> WHAT IS NEEDED: Pull out every line below containing the word "this".

> RAW DATA:
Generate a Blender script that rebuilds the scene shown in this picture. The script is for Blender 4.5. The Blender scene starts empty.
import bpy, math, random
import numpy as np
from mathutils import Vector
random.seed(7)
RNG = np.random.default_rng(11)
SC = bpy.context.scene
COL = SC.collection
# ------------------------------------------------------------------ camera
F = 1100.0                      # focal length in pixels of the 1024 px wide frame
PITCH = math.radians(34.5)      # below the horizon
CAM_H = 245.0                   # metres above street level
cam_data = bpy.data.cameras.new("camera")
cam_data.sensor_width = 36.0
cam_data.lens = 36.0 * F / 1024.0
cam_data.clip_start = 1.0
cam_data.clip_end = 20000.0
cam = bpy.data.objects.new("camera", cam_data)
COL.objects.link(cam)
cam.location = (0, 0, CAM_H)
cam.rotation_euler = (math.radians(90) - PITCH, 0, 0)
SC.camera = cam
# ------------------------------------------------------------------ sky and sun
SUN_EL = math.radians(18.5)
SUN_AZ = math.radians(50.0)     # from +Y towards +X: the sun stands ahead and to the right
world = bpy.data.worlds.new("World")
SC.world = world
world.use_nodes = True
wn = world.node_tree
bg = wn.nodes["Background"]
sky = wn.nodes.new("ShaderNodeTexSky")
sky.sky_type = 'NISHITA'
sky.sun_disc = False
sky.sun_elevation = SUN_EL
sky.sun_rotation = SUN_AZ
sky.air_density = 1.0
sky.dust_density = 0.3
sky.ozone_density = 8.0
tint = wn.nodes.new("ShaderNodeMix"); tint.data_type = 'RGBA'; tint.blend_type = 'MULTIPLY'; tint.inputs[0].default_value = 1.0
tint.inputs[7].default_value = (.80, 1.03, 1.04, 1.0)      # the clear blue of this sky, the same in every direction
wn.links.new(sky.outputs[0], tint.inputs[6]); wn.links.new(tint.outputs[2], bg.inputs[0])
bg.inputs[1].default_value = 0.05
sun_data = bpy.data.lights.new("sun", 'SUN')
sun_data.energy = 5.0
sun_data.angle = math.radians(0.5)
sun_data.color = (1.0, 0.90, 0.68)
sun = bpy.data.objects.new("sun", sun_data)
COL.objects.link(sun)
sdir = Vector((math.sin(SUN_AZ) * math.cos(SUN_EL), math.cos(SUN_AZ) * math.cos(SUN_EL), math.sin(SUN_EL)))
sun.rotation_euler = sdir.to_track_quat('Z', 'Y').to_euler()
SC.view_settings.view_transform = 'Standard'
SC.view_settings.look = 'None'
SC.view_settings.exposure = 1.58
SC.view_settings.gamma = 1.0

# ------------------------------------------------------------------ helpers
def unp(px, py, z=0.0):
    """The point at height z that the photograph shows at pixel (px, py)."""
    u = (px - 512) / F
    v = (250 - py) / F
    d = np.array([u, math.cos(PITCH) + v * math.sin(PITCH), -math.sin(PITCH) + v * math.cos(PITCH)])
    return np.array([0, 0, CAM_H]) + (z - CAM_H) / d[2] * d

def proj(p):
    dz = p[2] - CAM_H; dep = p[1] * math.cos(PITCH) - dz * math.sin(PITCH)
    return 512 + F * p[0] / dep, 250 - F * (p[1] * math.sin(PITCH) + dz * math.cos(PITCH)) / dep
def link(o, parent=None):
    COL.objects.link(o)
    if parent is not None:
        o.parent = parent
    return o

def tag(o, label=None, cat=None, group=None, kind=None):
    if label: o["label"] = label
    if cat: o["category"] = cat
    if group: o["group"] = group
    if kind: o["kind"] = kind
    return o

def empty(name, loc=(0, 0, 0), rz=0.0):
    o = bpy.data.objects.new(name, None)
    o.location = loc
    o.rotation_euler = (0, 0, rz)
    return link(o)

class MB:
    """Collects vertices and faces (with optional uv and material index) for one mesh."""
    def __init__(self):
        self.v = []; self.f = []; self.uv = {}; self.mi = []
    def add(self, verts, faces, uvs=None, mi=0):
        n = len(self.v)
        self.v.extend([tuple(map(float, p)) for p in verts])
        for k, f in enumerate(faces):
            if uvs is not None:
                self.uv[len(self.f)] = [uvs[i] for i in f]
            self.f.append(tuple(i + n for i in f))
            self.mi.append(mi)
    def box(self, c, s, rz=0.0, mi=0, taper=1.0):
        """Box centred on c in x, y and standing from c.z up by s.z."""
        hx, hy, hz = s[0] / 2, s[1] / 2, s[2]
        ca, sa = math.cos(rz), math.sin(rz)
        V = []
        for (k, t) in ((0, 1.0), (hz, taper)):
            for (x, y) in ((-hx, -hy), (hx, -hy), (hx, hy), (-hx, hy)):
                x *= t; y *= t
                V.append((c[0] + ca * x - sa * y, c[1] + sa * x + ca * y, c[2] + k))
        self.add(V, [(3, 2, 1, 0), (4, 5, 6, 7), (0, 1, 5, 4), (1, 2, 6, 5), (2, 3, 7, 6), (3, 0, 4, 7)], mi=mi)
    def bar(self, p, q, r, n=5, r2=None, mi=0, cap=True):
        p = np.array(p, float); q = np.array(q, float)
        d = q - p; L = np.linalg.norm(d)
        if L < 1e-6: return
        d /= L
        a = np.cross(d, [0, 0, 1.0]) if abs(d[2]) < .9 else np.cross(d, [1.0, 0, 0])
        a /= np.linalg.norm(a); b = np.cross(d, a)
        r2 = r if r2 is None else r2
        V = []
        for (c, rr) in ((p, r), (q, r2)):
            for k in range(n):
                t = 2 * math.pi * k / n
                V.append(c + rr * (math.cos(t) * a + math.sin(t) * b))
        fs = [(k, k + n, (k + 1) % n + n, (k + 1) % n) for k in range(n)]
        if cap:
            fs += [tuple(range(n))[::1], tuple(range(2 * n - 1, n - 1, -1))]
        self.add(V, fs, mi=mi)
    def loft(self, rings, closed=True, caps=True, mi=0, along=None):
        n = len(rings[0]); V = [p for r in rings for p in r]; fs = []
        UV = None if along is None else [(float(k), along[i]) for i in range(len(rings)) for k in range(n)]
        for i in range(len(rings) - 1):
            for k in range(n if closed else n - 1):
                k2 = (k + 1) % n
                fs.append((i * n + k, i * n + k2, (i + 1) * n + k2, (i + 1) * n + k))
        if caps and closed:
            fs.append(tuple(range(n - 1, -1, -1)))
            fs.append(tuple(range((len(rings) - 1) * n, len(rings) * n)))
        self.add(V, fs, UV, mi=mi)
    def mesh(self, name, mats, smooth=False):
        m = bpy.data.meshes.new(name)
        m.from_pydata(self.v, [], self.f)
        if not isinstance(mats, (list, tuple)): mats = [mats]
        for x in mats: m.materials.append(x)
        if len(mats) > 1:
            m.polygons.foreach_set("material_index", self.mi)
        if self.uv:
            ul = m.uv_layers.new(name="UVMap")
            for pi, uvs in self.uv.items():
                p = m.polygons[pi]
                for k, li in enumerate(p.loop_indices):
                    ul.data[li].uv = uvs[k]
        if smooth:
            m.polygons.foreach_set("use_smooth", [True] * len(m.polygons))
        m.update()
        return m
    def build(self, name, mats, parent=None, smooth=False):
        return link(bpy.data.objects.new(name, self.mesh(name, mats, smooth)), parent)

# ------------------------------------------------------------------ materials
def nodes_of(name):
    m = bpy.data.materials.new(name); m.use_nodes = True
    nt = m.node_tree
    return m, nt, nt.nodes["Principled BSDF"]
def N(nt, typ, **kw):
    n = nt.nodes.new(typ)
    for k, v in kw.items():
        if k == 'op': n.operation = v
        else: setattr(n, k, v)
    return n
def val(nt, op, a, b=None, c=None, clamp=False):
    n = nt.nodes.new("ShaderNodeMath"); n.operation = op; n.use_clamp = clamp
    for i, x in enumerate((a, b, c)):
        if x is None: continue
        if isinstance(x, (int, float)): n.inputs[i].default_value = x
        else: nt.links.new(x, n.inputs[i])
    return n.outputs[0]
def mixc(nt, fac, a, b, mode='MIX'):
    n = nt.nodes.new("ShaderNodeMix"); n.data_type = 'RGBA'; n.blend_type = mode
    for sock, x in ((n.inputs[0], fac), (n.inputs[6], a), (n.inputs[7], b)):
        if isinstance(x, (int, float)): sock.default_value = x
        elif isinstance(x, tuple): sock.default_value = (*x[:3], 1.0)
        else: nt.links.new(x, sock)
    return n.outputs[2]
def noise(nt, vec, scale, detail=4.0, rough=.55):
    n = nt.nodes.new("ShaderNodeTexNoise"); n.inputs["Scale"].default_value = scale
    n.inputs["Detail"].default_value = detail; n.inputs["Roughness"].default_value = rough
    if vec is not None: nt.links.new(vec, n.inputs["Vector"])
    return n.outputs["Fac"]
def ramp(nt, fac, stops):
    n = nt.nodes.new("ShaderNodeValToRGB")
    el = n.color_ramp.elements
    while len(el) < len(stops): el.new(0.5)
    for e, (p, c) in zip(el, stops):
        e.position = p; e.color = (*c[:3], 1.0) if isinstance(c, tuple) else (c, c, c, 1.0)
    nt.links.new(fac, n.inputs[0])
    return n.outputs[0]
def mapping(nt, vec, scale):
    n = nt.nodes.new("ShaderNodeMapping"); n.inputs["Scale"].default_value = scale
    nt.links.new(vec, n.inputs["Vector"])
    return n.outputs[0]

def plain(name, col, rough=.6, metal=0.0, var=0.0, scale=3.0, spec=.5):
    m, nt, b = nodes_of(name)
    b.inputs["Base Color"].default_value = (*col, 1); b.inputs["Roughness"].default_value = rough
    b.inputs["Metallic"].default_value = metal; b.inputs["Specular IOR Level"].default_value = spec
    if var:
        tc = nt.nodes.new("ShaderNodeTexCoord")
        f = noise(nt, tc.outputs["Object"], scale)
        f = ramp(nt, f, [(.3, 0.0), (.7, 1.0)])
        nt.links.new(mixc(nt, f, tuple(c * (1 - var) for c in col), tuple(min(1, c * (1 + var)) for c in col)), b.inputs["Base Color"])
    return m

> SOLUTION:
Generate a Blender script that rebuilds the scene shown in this picture. The script is for Blender 4.5. The Blender scene starts empty.
tint.inputs[7].default_value = (.80, 1.03, 1.04, 1.0)      # the clear blue of this sky, the same in every direction